Топография местности была такая: от зеркала на площадку нужно было сделать несколько шагов, повернуть направо и углубиться в длинный узенький корридорчик, куда входить можно было только и по одному. Пройдя бодрым шагом корридорчик, юнкер дебушировал в дежурную комнату, где прямо против корридорного устья за письменным столом сидел дежурный офицер и орлиным взором оглядывал приближающегося. Остановившись в двух шагах перед столом, юнкер со щелком приставлял ногу. Одновременно взлетала к головному убору его правая рука в перчатке, и не как-нибудь, а в одной плоскости с плечом, таким образом, что никому близко справа от юнкера стоять не рекомендовалось. Непосредственно за щелком ноги и взмахом руки, нужно было громко, отчетливо и не торопясь произнести следующую фразу:
— Господин капитан, позвольте билет юнкеру такой-то роты, такому-то, уволенному в город до поздних часов, билет номер такой-то.

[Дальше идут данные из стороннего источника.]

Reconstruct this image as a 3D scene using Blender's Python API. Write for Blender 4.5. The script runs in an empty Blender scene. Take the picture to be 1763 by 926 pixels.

На это мог последовать ответ в разных вариантах. Например то, что случалось чаще всего, главным образом па младшем курсе:
— К зеркалу!
Это обозначало, что острый глаз начальства подметил какую-то крохотную неисправность в одежде и что всю явку нужно начинать сначала. Для этого нужно было вернуться к зеркалу, повертеться перед ним, спросить совета товарищей и еще раз стать в хвост.